**Short problem:** Output every line of the material exactly, omitting images.

**Recorded information:**
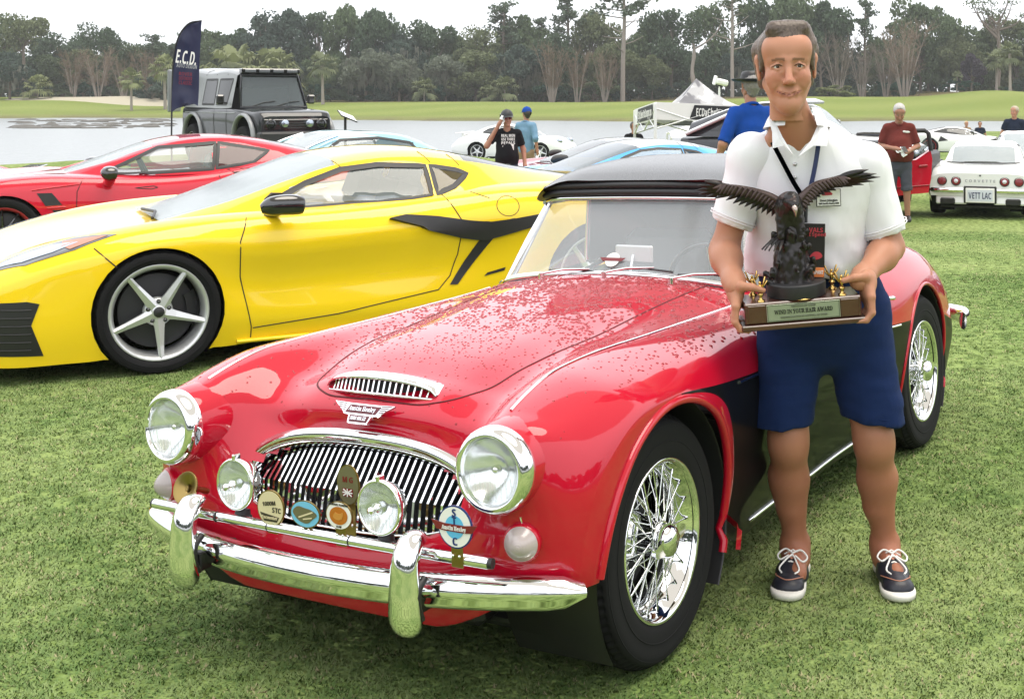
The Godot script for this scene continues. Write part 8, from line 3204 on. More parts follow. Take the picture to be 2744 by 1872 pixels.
	for e in 2:
		var s:=-1.0 if e==0 else 1.0
		var a:=top+V(s*0.175,-0.05,0)*k
		var d: Vector3=(arm[e][0]*k - a)
		U.bone(a,a+d*minf(slv,1.0),0.068,0.066,0.04)
		if slv>1.0:
			U.bone(arm[e][0]*k,(arm[e][0] as Vector3).lerp(arm[e][1],slv - 1.0)*k,0.060,0.048,0.03)
		else:
			U.cut(d.normalized(),a+d*slv,0.10)
	U.cut(V(0,-1,0),V(0,o.get("hem",0.90)*k,0))
	U.bone(top+V(0,0.03,0.02)*k,top+V(0,0.14,0.02)*k,0.068,0.08,0.01,Vector3.ZERO,1.0,true)
	U.mesh(T)
	var wn:=noise(23,6.0,3)
	ripple(T,func(q: Vector3) -> float: return 0.009*wn.get_noise_3dv(q))
	var st:=part("shirt",T,o.shirt,p)
	if o.get("collar",true):
		var cm:=MB.new()
		var ring:=PackedVector3Array()
		for i in 25:
			var w:=TAU*(i % 24)/24
			ring.push_back(top+V(sin(w)*0.070,0.020 - 0.028*cos(w),cos(w)*0.064+0.012)*k)
		cm.tube(ring,0.013,6,true,1.5)
		part("collar",cm,o.shirt,st)
	var B:=MB.new()
	var N:=Field.new(V(-0.42,-0.02,-0.45)*k,V(0.42,1.05,0.50)*k,cell)
	N.bone(V(0,0.97,0)*k,V(0,0.86,0)*k,0.168+belly*0.35,0.178,0.04,Vector3.BACK,1.4)
	var short: bool=o.get("shorts",false)
	for e in 2:
		var s:=-1.0 if e==0 else 1.0
		N.bone(V(s*0.092,0.84,0)*k,legs[e*2]*k,0.098,0.078,0.03)
		if not short:
			N.bone(legs[e*2]*k,legs[e*2+1]*k,0.076,0.062,0.03)
		else:
			var kd: Vector3=(legs[e*2+1] - legs[e*2]).normalized()
			N.bone(legs[e*2]*k,legs[e*2]*k+kd*0.06,0.080,0.082,0.02)
			N.cut(kd,legs[e*2]*k+kd*0.03,0.14)
	N.cut(V(0,1,0),V(0,0.99*k,0))
	N.mesh(B)
	ripple(B,func(q: Vector3) -> float: return 0.008*wn.get_noise_3dv(q*1.3))
	part("shorts" if short else "trousers",B,o.legs,p)
	for e in 2:
		var sm:=MB.new()
		var ft: Vector3=legs[e*2+1]*k
		var SF:=Field.new(ft+V(-0.09,-0.10,-0.12),ft+V(0.09,0.10,0.24),0.014)
		SF.bone(ft+V(0,-0.02,-0.01),ft+V(0,-0.045,0.05),0.048,0.045,0.03)
		SF.bone(ft+V(0,-0.045,0.03),ft+V(0,-0.05,0.15),0.045,0.040,0.03)
		SF.cut(V(0,-1,0),Vector3(ft.x,0.005,ft.z))
		SF.mesh(sm)
		part("shoe",sm,o.get("shoes",M.trim),p)
	if o.has("hat"):
		var h:=MB.new()
		if o.hat=="cap":
			var rows:=[]
			for i in 7:
				var t:=i/6.0
				var row:=PackedVector3Array()
				for q in 25:
					var w:=TAU*(q % 24)/24
					row.push_back(hx*V(sin(w)*0.104*sqrt(1.0 - t*t*0.995),0.040+0.118*t,cos(w)*0.122*sqrt(1.0 - t*t*0.995) - 0.012))
				rows.push_back(row)
			h.grid(rows,true)
			var vis:=[]
			for z in 5:
				var row:=PackedVector3Array()
				for q in 13:
					var w:=lerpf(-1.15,1.15,q/12.0)
					var rr:=1.0+0.19*z
					row.push_back(hx*V(sin(w)*0.103*(1.0+0.03*z),0.050 - 0.006*z - 0.012*pow(w,2.0),(cos(w)*0.120 - 0.012)*rr))
				vis.push_back(row)
			h.grid(vis)
			part("cap",h,o.hat_mat,p)
		else:
			h.lathe(P2([0.0,0.150,0.045,0.158,0.075,0.150,0.088,0.120,0.096,0.062,0.100,0.055,0.13,0.052,0.165,0.060,0.185,0.078,0.182,0.082,0.16,0.066,0.12,0.060,0.098,0.064]),36,hx*Transform3D(Basis(Vector3.RIGHT,Vector3.FORWARD,Vector3.UP)*Basis.from_scale(V(1.0,1.12,1)),Vector3.ZERO))
			part("cowboy_hat",h,o.hat_mat,p)
	if o.has("glasses"):
		var g:=MB.new()
		for e in [-1.0,1.0]:
			g.ball(hx*V(e*0.032,0.002,0.088),V(0.024,0.017,0.006),12)
			g.tube(PackedVector3Array([hx*V(e*0.055,0.006,0.082),hx*V(e*0.085,0.006,0.0)]),0.003,5)
		part("glasses",g,o.glasses,p)
	return p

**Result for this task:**
The Godot script for this scene continues. Write part 8, from line 3204 on. More parts follow. Take the picture to be 2744 by 1872 pixels.
	for e in 2:
		var s:=-1.0 if e==0 else 1.0
		var a:=top+V(s*0.175,-0.05,0)*k
		var d: Vector3=(arm[e][0]*k - a)
		U.bone(a,a+d*minf(slv,1.0),0.068,0.066,0.04)
		if slv>1.0:
			U.bone(arm[e][0]*k,(arm[e][0] as Vector3).lerp(arm[e][1],slv - 1.0)*k,0.060,0.048,0.03)
		else:
			U.cut(d.normalized(),a+d*slv,0.10)
	U.cut(V(0,-1,0),V(0,o.get("hem",0.90)*k,0))
	U.bone(top+V(0,0.03,0.02)*k,top+V(0,0.14,0.02)*k,0.068,0.08,0.01,Vector3.ZERO,1.0,true)
	U.mesh(T)
	var wn:=noise(23,6.0,3)
	ripple(T,func(q: Vector3) -> float: return 0.009*wn.get_noise_3dv(q))
	var st:=part("shirt",T,o.shirt,p)
	if o.get("collar",true):
		var cm:=MB.new()
		var ring:=PackedVector3Array()
		for i in 25:
			var w:=TAU*(i % 24)/24
			ring.push_back(top+V(sin(w)*0.070,0.020 - 0.028*cos(w),cos(w)*0.064+0.012)*k)
		cm.tube(ring,0.013,6,true,1.5)
		part("collar",cm,o.shirt,st)
	var B:=MB.new()
	var N:=Field.new(V(-0.42,-0.02,-0.45)*k,V(0.42,1.05,0.50)*k,cell)
	N.bone(V(0,0.97,0)*k,V(0,0.86,0)*k,0.168+belly*0.35,0.178,0.04,Vector3.BACK,1.4)
	var short: bool=o.get("shorts",false)
	for e in 2:
		var s:=-1.0 if e==0 else 1.0
		N.bone(V(s*0.092,0.84,0)*k,legs[e*2]*k,0.098,0.078,0.03)
		if not short:
			N.bone(legs[e*2]*k,legs[e*2+1]*k,0.076,0.062,0.03)
		else:
			var kd: Vector3=(legs[e*2+1] - legs[e*2]).normalized()
			N.bone(legs[e*2]*k,legs[e*2]*k+kd*0.06,0.080,0.082,0.02)
			N.cut(kd,legs[e*2]*k+kd*0.03,0.14)
	N.cut(V(0,1,0),V(0,0.99*k,0))
	N.mesh(B)
	ripple(B,func(q: Vector3) -> float: return 0.008*wn.get_noise_3dv(q*1.3))
	part("shorts" if short else "trousers",B,o.legs,p)
	for e in 2:
		var sm:=MB.new()
		var ft: Vector3=legs[e*2+1]*k
		var SF:=Field.new(ft+V(-0.09,-0.10,-0.12),ft+V(0.09,0.10,0.24),0.014)
		SF.bone(ft+V(0,-0.02,-0.01),ft+V(0,-0.045,0.05),0.048,0.045,0.03)
		SF.bone(ft+V(0,-0.045,0.03),ft+V(0,-0.05,0.15),0.045,0.040,0.03)
		SF.cut(V(0,-1,0),Vector3(ft.x,0.005,ft.z))
		SF.mesh(sm)
		part("shoe",sm,o.get("shoes",M.trim),p)
	if o.has("hat"):
		var h:=MB.new()
		if o.hat=="cap":
			var rows:=[]
			for i in 7:
				var t:=i/6.0
				var row:=PackedVector3Array()
				for q in 25:
					var w:=TAU*(q % 24)/24
					row.push_back(hx*V(sin(w)*0.104*sqrt(1.0 - t*t*0.995),0.040+0.118*t,cos(w)*0.122*sqrt(1.0 - t*t*0.995) - 0.012))
				rows.push_back(row)
			h.grid(rows,true)
			var vis:=[]
			for z in 5:
				var row:=PackedVector3Array()
				for q in 13:
					var w:=lerpf(-1.15,1.15,q/12.0)
					var rr:=1.0+0.19*z
					row.push_back(hx*V(sin(w)*0.103*(1.0+0.03*z),0.050 - 0.006*z - 0.012*pow(w,2.0),(cos(w)*0.120 - 0.012)*rr))
				vis.push_back(row)
			h.grid(vis)
			part("cap",h,o.hat_mat,p)
		else:
			h.lathe(P2([0.0,0.150,0.045,0.158,0.075,0.150,0.088,0.120,0.096,0.062,0.100,0.055,0.13,0.052,0.165,0.060,0.185,0.078,0.182,0.082,0.16,0.066,0.12,0.060,0.098,0.064]),36,hx*Transform3D(Basis(Vector3.RIGHT,Vector3.FORWARD,Vector3.UP)*Basis.from_scale(V(1.0,1.12,1)),Vector3.ZERO))
			part("cowboy_hat",h,o.hat_mat,p)
	if o.has("glasses"):
		var g:=MB.new()
		for e in [-1.0,1.0]:
			g.ball(hx*V(e*0.032,0.002,0.088),V(0.024,0.017,0.006),12)
			g.tube(PackedVector3Array([hx*V(e*0.055,0.006,0.082),hx*V(e*0.085,0.006,0.0)]),0.003,5)
		part("glasses",g,o.glasses,p)
	return p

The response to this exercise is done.